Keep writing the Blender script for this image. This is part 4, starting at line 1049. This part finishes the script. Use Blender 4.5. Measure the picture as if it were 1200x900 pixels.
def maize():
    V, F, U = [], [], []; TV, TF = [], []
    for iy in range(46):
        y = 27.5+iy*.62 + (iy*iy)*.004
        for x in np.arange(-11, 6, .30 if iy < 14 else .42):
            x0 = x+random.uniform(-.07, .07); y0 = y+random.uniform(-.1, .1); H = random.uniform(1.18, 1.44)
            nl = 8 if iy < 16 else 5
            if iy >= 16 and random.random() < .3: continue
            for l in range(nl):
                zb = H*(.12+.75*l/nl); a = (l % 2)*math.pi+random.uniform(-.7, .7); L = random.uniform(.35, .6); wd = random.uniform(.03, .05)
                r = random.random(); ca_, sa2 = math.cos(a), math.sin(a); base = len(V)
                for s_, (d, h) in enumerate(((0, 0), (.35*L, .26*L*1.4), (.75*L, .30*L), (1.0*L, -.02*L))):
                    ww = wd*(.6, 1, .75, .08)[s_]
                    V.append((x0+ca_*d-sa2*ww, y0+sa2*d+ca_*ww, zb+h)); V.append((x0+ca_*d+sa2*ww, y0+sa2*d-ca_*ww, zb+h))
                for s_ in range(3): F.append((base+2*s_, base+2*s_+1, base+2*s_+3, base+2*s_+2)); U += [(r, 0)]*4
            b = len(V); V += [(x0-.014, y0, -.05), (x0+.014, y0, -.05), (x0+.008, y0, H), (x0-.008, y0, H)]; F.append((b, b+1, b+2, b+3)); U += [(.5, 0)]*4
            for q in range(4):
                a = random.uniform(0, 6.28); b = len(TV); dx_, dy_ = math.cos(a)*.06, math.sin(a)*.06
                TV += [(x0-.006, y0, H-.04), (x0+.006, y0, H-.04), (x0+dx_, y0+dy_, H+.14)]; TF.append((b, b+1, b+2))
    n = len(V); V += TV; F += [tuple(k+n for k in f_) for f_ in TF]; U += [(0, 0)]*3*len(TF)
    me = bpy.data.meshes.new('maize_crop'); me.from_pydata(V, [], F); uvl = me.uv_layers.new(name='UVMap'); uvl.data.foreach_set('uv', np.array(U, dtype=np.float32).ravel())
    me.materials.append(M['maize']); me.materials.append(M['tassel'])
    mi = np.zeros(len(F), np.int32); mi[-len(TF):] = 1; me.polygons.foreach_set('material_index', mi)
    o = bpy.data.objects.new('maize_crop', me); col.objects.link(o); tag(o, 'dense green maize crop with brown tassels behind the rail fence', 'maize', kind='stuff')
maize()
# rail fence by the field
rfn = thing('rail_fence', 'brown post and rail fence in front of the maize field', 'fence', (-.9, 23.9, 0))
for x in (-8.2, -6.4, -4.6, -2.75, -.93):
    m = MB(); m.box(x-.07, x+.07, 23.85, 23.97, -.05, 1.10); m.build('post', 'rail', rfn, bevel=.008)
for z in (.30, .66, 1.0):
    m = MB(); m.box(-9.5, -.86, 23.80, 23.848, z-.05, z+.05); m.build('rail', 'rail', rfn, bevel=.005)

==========

Return the whole listing exactly, with every line included.

COMPLETE ANSWER -
Keep writing the Blender script for this image. This is part 4, starting at line 1049. This part finishes the script. Use Blender 4.5. Measure the picture as if it were 1200x900 pixels.
def maize():
    V, F, U = [], [], []; TV, TF = [], []
    for iy in range(46):
        y = 27.5+iy*.62 + (iy*iy)*.004
        for x in np.arange(-11, 6, .30 if iy < 14 else .42):
            x0 = x+random.uniform(-.07, .07); y0 = y+random.uniform(-.1, .1); H = random.uniform(1.18, 1.44)
            nl = 8 if iy < 16 else 5
            if iy >= 16 and random.random() < .3: continue
            for l in range(nl):
                zb = H*(.12+.75*l/nl); a = (l % 2)*math.pi+random.uniform(-.7, .7); L = random.uniform(.35, .6); wd = random.uniform(.03, .05)
                r = random.random(); ca_, sa2 = math.cos(a), math.sin(a); base = len(V)
                for s_, (d, h) in enumerate(((0, 0), (.35*L, .26*L*1.4), (.75*L, .30*L), (1.0*L, -.02*L))):
                    ww = wd*(.6, 1, .75, .08)[s_]
                    V.append((x0+ca_*d-sa2*ww, y0+sa2*d+ca_*ww, zb+h)); V.append((x0+ca_*d+sa2*ww, y0+sa2*d-ca_*ww, zb+h))
                for s_ in range(3): F.append((base+2*s_, base+2*s_+1, base+2*s_+3, base+2*s_+2)); U += [(r, 0)]*4
            b = len(V); V += [(x0-.014, y0, -.05), (x0+.014, y0, -.05), (x0+.008, y0, H), (x0-.008, y0, H)]; F.append((b, b+1, b+2, b+3)); U += [(.5, 0)]*4
            for q in range(4):
                a = random.uniform(0, 6.28); b = len(TV); dx_, dy_ = math.cos(a)*.06, math.sin(a)*.06
                TV += [(x0-.006, y0, H-.04), (x0+.006, y0, H-.04), (x0+dx_, y0+dy_, H+.14)]; TF.append((b, b+1, b+2))
    n = len(V); V += TV; F += [tuple(k+n for k in f_) for f_ in TF]; U += [(0, 0)]*3*len(TF)
    me = bpy.data.meshes.new('maize_crop'); me.from_pydata(V, [], F); uvl = me.uv_layers.new(name='UVMap'); uvl.data.foreach_set('uv', np.array(U, dtype=np.float32).ravel())
    me.materials.append(M['maize']); me.materials.append(M['tassel'])
    mi = np.zeros(len(F), np.int32); mi[-len(TF):] = 1; me.polygons.foreach_set('material_index', mi)
    o = bpy.data.objects.new('maize_crop', me); col.objects.link(o); tag(o, 'dense green maize crop with brown tassels behind the rail fence', 'maize', kind='stuff')
maize()
# rail fence by the field
rfn = thing('rail_fence', 'brown post and rail fence in front of the maize field', 'fence', (-.9, 23.9, 0))
for x in (-8.2, -6.4, -4.6, -2.75, -.93):
    m = MB(); m.box(x-.07, x+.07, 23.85, 23.97, -.05, 1.10); m.build('post', 'rail', rfn, bevel=.008)
for z in (.30, .66, 1.0):
    m = MB(); m.box(-9.5, -.86, 23.80, 23.848, z-.05, z+.05); m.build('rail', 'rail', rfn, bevel=.005)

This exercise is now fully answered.